### Work to complete
Reproduce all the lines below exactly and omit the images.

....

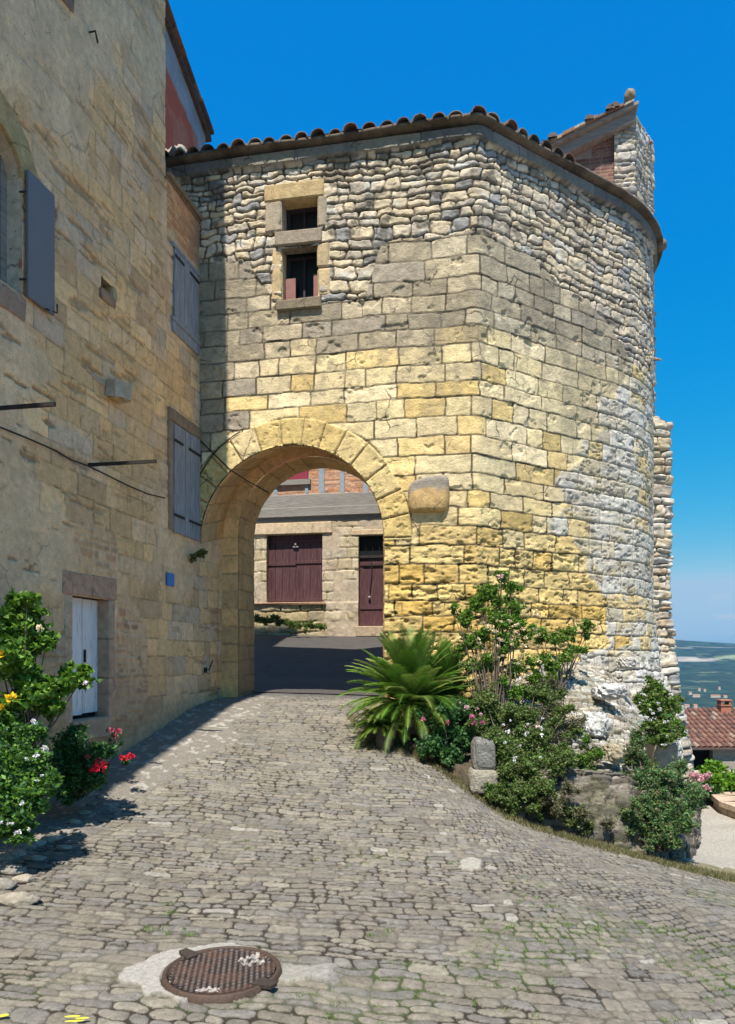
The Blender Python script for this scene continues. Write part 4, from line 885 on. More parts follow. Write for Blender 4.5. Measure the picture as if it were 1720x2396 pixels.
for a_ in (6.75, 7.55, 8.0, 8.1):
    n = 9; ring = []
    for e_ in (4.0, 5.2):
        for q in range(n+1):
            t = math.pi*q/n; ring.append(G(a_ + .10*math.cos(t), e_, ttop(a_) + .10 + .10*math.sin(t)))
    b.add(ring, [(q, q+1, n+2+q, n+1+q) for q in range(n)] + [tuple(range(n+1))], (.15, .11, .09))
b.build('tiles', M['tile'], rf)
lump('ridge_end', G(8.44, 4.2, 12.50), (.12, .16, .17), 9, M['bank'], (.30, .22, .14), rf, 24, .2)
lump('tile_lump', G(9.16, 4.55, 9.28), (.14, .14, .13), 10, M['bank'], (.22, .16, .11), tower, 20, .2)
x, y, z = at(1512, 846, 16.6); x2, y2, z2 = at(1549, 842, 16.3)
b = MB(); b.tube([(x, y, z-.03), ((x+x2)/2, (y+y2)/2, z-.0), (x2, y2, z2)], [.06, .05, .012], 8, (.24, .19, .16)); tag(b.build('stone_spike', M['stone']), 'short pointed spike poking from the round flank against the sky', 'spike')
x, y, z = at(1521, 334, 17.3); lump('red_pot_shard', (x, y, z), (.05, .06, .05), 11, M['pot'], (1, 1, 1), turret, 14, .2)
stub = thing('ruined_wall_stub', 'rough crumbling rubble wall stub behind the round flank, its broken top below the roof', 'ruined wall', (6.8, 17.6, -3))
strip('masonry', [(5.9, 17.9), (6.72, 17.15), (7.10, 17.2), (7.22, 17.6), (7.2, 18.8)], -4.6, 5.72, 33, stub, cell=(.46, .30), depth=.13, bat=lambda Z: .10*np.clip(1.0 - Z, 0, 6) + .05*np.clip(-Z-.3, 0, 3), pal=RUB + WHT[:2] + [(.36, .27, .18)], white=.35, jag=.5)

# ------------------------------------------------------------------ house beyond the arch
rear = thing('half_timbered_house', 'sunlit house beyond the arch, brick and grey timber over stone, with maroon doors', 'house', G(0, 9.6, .5))
RS = 9.5
def rp(x, y): return on_s(x, y, RS)
gd = (rp(624, 1300)[0], rp(756, 1300)[0], rp(690, 1409)[1], rp(690, 1250)[1]); pd = (rp(839, 1300)[0], rp(902, 1300)[0], rp(870, 1466)[1], rp(870, 1252)[1])
def rear_wall():
    aa = np.arange(-5.5, 4.0, .03); zz = np.arange(-.3, 8.0, .03); A, Zz = np.meshgrid(aa, zz, indexing='ij')
    d, idd, _, _ = ashlar(A, Zz, courses(-.5, 8.3, .22, .40, 41), .3, .8, 42, .05, .05)
    sm = sst(fbm(A*1.2, Zz*1.2, 4, 171), .42, .56)
    C = pick(hsh(idd, 43), [(.50, .40, .25), (.46, .36, .22), (.56, .46, .3), (.44, .37, .27)]); C = mixc(C, (.20, .16, .11), (1 - sst(d, 0, .02))*.7)
    C = mixc(C, (.47, .37, .26), sm*.9)*(.75 + .5*fbm(A*4, Zz*4, 4, 172))[..., None]
    h = .04*sst(d, 0, .03)*(1-sm) + sm*.03 + .03*(fbm(A*5, Zz*5, 4, 173) - .5)
    zbk = rp(700, 1178)[1]; up = Zz > zbk
    bd, bi, _, _ = ashlar(A, Zz, courses(zbk, 8.4, .07, .09, 44), .25, .4, 45, .02, .01)
    cb = pick(hsh(bi, 44), [(.50, .25, .13), (.46, .21, .11), (.54, .31, .19), (.42, .22, .14)])*(.8 + .4*fbm(A*2, Zz*2, 3, 174))[..., None]; cb = mixc(cb, (.42, .32, .24), (1 - sst(bd, 0, .014))*.6)
    C = np.where(up[..., None], cb, C); h = np.where(up, .02*sst(bd, 0, .014), h)
    mid = (Zz > rp(700, 1219)[1]) & (~up); C = np.where(mid[..., None], np.array([.42, .38, .32])*(.6 + .8*fbm(A*3, Zz*8, 4, 175))[..., None], C)
    plin = Zz < gd[2] - .02; C = np.where((plin & (A < gd[1] + .1))[..., None], C*np.array([.8, .78, .66]), C); h = np.where(plin, h*2, h)
    ac_, zc_ = .5*(A[:-1, :-1] + A[1:, 1:]), .5*(Zz[:-1, :-1] + Zz[1:, 1:])
    hole = ((ac_ > gd[0]) & (ac_ < gd[1]) & (zc_ > gd[2]) & (zc_ < gd[3])) | ((ac_ > pd[0]) & (ac_ < pd[1]) & (zc_ > pd[2]) & (zc_ < pd[3]))
    mk('wall', G(A, RS - h, Zz), gridfaces(len(aa), len(zz), ~hole)[:, ::-1], M['masonry'], rear, C, True)
rear_wall()
b = MB(); b.gbox(-5.5, 4, RS+.5, RS+6, -.5, 8.0, (.45, .38, .28)); b.gbox(-5.6, 4.1, RS-.4, RS+6.2, 8.01, 8.2, (.3, .18, .12)); b.build('rear_walls', M['stone'], rear)
for name, q in (('garage', gd), ('entry', pd)):
    b = MB()
    for P in ([(q[0], RS, q[2]), (q[0], RS, q[3]), (q[0], RS+.5, q[3]), (q[0], RS+.5, q[2])], [(q[1], RS, q[2]), (q[1], RS, q[3]), (q[1], RS+.5, q[3]), (q[1], RS+.5, q[2])], [(q[0], RS, q[3]), (q[1], RS, q[3]), (q[1], RS+.5, q[3]), (q[0], RS+.5, q[3])], [(q[0], RS, q[2]), (q[1], RS, q[2]), (q[1], RS+.5, q[2]), (q[0], RS+.5, q[2])]): b.add([G(*p) for p in P], [(0, 1, 2, 3)], (.42, .35, .24))
    b.build(name + '_reveal', M['stone'], rear)
gm = .5*(gd[0]+gd[1]); gtop = rp(690, 1268)[1]
for (x0, x1) in ((gd[0]+.01, gm-.006), (gm+.006, gd[1]-.01)):
    b = MB(); n = 4; w = (x1-x0)/n
    for i in range(n): b.gbox(x0+i*w+.003, x0+(i+1)*w-.003, RS+.17, RS+.21, gd[2]+.01, gd[3]-.02, (1, 1, 1), .002, .003)
    dl = b.build('garage_door', M['maroon'], rear)
    for zz_ in (gd[2]+.03, .52*(gd[2]+gd[3]) + .05*(x0 > gm), gtop): t = MB(); t.gbox(x0, x1, RS+.135, RS+.168, zz_, zz_+.09, (1, 1, 1), .002, .004); t.build('door_rail', M['maroon'], dl)
    for xx_ in (x0, x1-.09): t = MB(); t.gbox(xx_, xx_+.09, RS+.137, RS+.167, gd[2]+.125, .5*(gd[2]+gd[3]), (1, 1, 1), .001, .003); t.build('door_stile', M['maroon'], dl)
    if x0 < gm: t = MB(); t.gbox(gm-.09, gm+.09, RS+.10, RS+.13, gtop-.16, gtop-.12); t.tube([G(gm, RS+.1, gtop-.02), G(gm, RS+.09, gtop-.09)], .03, 8); t.build('latch', M['greywall'], dl)
b = MB(); b.gbox(gd[0]-.45, gd[1]+.30, RS-.09, RS+.12, gd[3]+.0, gd[3]+.36, (.46, .40, .31), .01, .02); b.build('lintel', M['stone'], rear)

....

### Correct response
The Blender Python script for this scene continues. Write part 4, from line 885 on. More parts follow. Write for Blender 4.5. Measure the picture as if it were 1720x2396 pixels.
for a_ in (6.75, 7.55, 8.0, 8.1):
    n = 9; ring = []
    for e_ in (4.0, 5.2):
        for q in range(n+1):
            t = math.pi*q/n; ring.append(G(a_ + .10*math.cos(t), e_, ttop(a_) + .10 + .10*math.sin(t)))
    b.add(ring, [(q, q+1, n+2+q, n+1+q) for q in range(n)] + [tuple(range(n+1))], (.15, .11, .09))
b.build('tiles', M['tile'], rf)
lump('ridge_end', G(8.44, 4.2, 12.50), (.12, .16, .17), 9, M['bank'], (.30, .22, .14), rf, 24, .2)
lump('tile_lump', G(9.16, 4.55, 9.28), (.14, .14, .13), 10, M['bank'], (.22, .16, .11), tower, 20, .2)
x, y, z = at(1512, 846, 16.6); x2, y2, z2 = at(1549, 842, 16.3)
b = MB(); b.tube([(x, y, z-.03), ((x+x2)/2, (y+y2)/2, z-.0), (x2, y2, z2)], [.06, .05, .012], 8, (.24, .19, .16)); tag(b.build('stone_spike', M['stone']), 'short pointed spike poking from the round flank against the sky', 'spike')
x, y, z = at(1521, 334, 17.3); lump('red_pot_shard', (x, y, z), (.05, .06, .05), 11, M['pot'], (1, 1, 1), turret, 14, .2)
stub = thing('ruined_wall_stub', 'rough crumbling rubble wall stub behind the round flank, its broken top below the roof', 'ruined wall', (6.8, 17.6, -3))
strip('masonry', [(5.9, 17.9), (6.72, 17.15), (7.10, 17.2), (7.22, 17.6), (7.2, 18.8)], -4.6, 5.72, 33, stub, cell=(.46, .30), depth=.13, bat=lambda Z: .10*np.clip(1.0 - Z, 0, 6) + .05*np.clip(-Z-.3, 0, 3), pal=RUB + WHT[:2] + [(.36, .27, .18)], white=.35, jag=.5)

# ------------------------------------------------------------------ house beyond the arch
rear = thing('half_timbered_house', 'sunlit house beyond the arch, brick and grey timber over stone, with maroon doors', 'house', G(0, 9.6, .5))
RS = 9.5
def rp(x, y): return on_s(x, y, RS)
gd = (rp(624, 1300)[0], rp(756, 1300)[0], rp(690, 1409)[1], rp(690, 1250)[1]); pd = (rp(839, 1300)[0], rp(902, 1300)[0], rp(870, 1466)[1], rp(870, 1252)[1])
def rear_wall():
    aa = np.arange(-5.5, 4.0, .03); zz = np.arange(-.3, 8.0, .03); A, Zz = np.meshgrid(aa, zz, indexing='ij')
    d, idd, _, _ = ashlar(A, Zz, courses(-.5, 8.3, .22, .40, 41), .3, .8, 42, .05, .05)
    sm = sst(fbm(A*1.2, Zz*1.2, 4, 171), .42, .56)
    C = pick(hsh(idd, 43), [(.50, .40, .25), (.46, .36, .22), (.56, .46, .3), (.44, .37, .27)]); C = mixc(C, (.20, .16, .11), (1 - sst(d, 0, .02))*.7)
    C = mixc(C, (.47, .37, .26), sm*.9)*(.75 + .5*fbm(A*4, Zz*4, 4, 172))[..., None]
    h = .04*sst(d, 0, .03)*(1-sm) + sm*.03 + .03*(fbm(A*5, Zz*5, 4, 173) - .5)
    zbk = rp(700, 1178)[1]; up = Zz > zbk
    bd, bi, _, _ = ashlar(A, Zz, courses(zbk, 8.4, .07, .09, 44), .25, .4, 45, .02, .01)
    cb = pick(hsh(bi, 44), [(.50, .25, .13), (.46, .21, .11), (.54, .31, .19), (.42, .22, .14)])*(.8 + .4*fbm(A*2, Zz*2, 3, 174))[..., None]; cb = mixc(cb, (.42, .32, .24), (1 - sst(bd, 0, .014))*.6)
    C = np.where(up[..., None], cb, C); h = np.where(up, .02*sst(bd, 0, .014), h)
    mid = (Zz > rp(700, 1219)[1]) & (~up); C = np.where(mid[..., None], np.array([.42, .38, .32])*(.6 + .8*fbm(A*3, Zz*8, 4, 175))[..., None], C)
    plin = Zz < gd[2] - .02; C = np.where((plin & (A < gd[1] + .1))[..., None], C*np.array([.8, .78, .66]), C); h = np.where(plin, h*2, h)
    ac_, zc_ = .5*(A[:-1, :-1] + A[1:, 1:]), .5*(Zz[:-1, :-1] + Zz[1:, 1:])
    hole = ((ac_ > gd[0]) & (ac_ < gd[1]) & (zc_ > gd[2]) & (zc_ < gd[3])) | ((ac_ > pd[0]) & (ac_ < pd[1]) & (zc_ > pd[2]) & (zc_ < pd[3]))
    mk('wall', G(A, RS - h, Zz), gridfaces(len(aa), len(zz), ~hole)[:, ::-1], M['masonry'], rear, C, True)
rear_wall()
b = MB(); b.gbox(-5.5, 4, RS+.5, RS+6, -.5, 8.0, (.45, .38, .28)); b.gbox(-5.6, 4.1, RS-.4, RS+6.2, 8.01, 8.2, (.3, .18, .12)); b.build('rear_walls', M['stone'], rear)
for name, q in (('garage', gd), ('entry', pd)):
    b = MB()
    for P in ([(q[0], RS, q[2]), (q[0], RS, q[3]), (q[0], RS+.5, q[3]), (q[0], RS+.5, q[2])], [(q[1], RS, q[2]), (q[1], RS, q[3]), (q[1], RS+.5, q[3]), (q[1], RS+.5, q[2])], [(q[0], RS, q[3]), (q[1], RS, q[3]), (q[1], RS+.5, q[3]), (q[0], RS+.5, q[3])], [(q[0], RS, q[2]), (q[1], RS, q[2]), (q[1], RS+.5, q[2]), (q[0], RS+.5, q[2])]): b.add([G(*p) for p in P], [(0, 1, 2, 3)], (.42, .35, .24))
    b.build(name + '_reveal', M['stone'], rear)
gm = .5*(gd[0]+gd[1]); gtop = rp(690, 1268)[1]
for (x0, x1) in ((gd[0]+.01, gm-.006), (gm+.006, gd[1]-.01)):
    b = MB(); n = 4; w = (x1-x0)/n
    for i in range(n): b.gbox(x0+i*w+.003, x0+(i+1)*w-.003, RS+.17, RS+.21, gd[2]+.01, gd[3]-.02, (1, 1, 1), .002, .003)
    dl = b.build('garage_door', M['maroon'], rear)
    for zz_ in (gd[2]+.03, .52*(gd[2]+gd[3]) + .05*(x0 > gm), gtop): t = MB(); t.gbox(x0, x1, RS+.135, RS+.168, zz_, zz_+.09, (1, 1, 1), .002, .004); t.build('door_rail', M['maroon'], dl)
    for xx_ in (x0, x1-.09): t = MB(); t.gbox(xx_, xx_+.09, RS+.137, RS+.167, gd[2]+.125, .5*(gd[2]+gd[3]), (1, 1, 1), .001, .003); t.build('door_stile', M['maroon'], dl)
    if x0 < gm: t = MB(); t.gbox(gm-.09, gm+.09, RS+.10, RS+.13, gtop-.16, gtop-.12); t.tube([G(gm, RS+.1, gtop-.02), G(gm, RS+.09, gtop-.09)], .03, 8); t.build('latch', M['greywall'], dl)
b = MB(); b.gbox(gd[0]-.45, gd[1]+.30, RS-.09, RS+.12, gd[3]+.0, gd[3]+.36, (.46, .40, .31), .01, .02); b.build('lintel', M['stone'], rear)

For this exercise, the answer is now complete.